Semuanya dilakukan dengan cinta oleh Suherman. Suhartono (35), adik Suherman, mengatakan, kakaknya berkarya tak sekadar mencari rupiah. Dari delapan bersaudara, hanya ia dan Suherman yang meneruskan pesan ayahnya untuk melestarikan wayang. Suhartono melanjutkan nama grup bapaknya, Langen Suara, sementara Suherman membentuk grup Hidayat Jati.

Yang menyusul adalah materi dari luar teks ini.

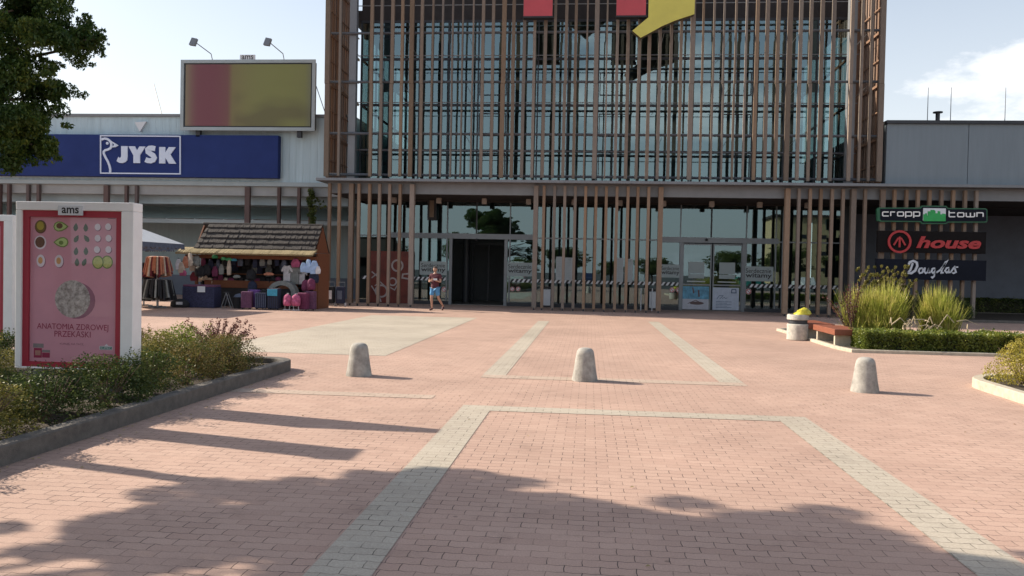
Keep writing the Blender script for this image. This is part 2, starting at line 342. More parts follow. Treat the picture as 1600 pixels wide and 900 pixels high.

Menurut Suhartono, undangan pentas untuk wayang paling hanya sepekan sekali. Itu pun pada momen tertentu, seperti mapag sri, upacara saat panen raya atau nadran, sedekah laut.
Bayarannya pun tak banyak. Sekali pentas dari pagi hingga malam bisa Rp 10 juta-Rp 20 juta. Uang itu nantinya dibagi lagi untuk membayar 35 orang, dari nayaga, pekerja panggung, hingga penanggung jawab transportasi. ”Dalang paling banyak bisa dapat Rp 2 juta,” ujar Suhartono.
Kepala Dinas Kebudayaan, Pariwisata, Pemuda dan Olahraga Kabupaten Cirebon Hartono mengatakan, pihaknya akan terus menghidupkan geliat kreativitas di kampung seni Gegesik. Beberapa cara yang akan dilakukan adalah memberikan bantuan gamelan atau renovasi sanggar.
”Kami prihatin atas musibah ini. Seniman-seniman kita telah pergi. Namun, kami berharap semangat mereka tetap hidup,” ujarnya.
Kesetiaan para korban sudah paripurna. Hanya ajal yang bisa memisahkan cinta dan harapan mereka pada seni tradisi.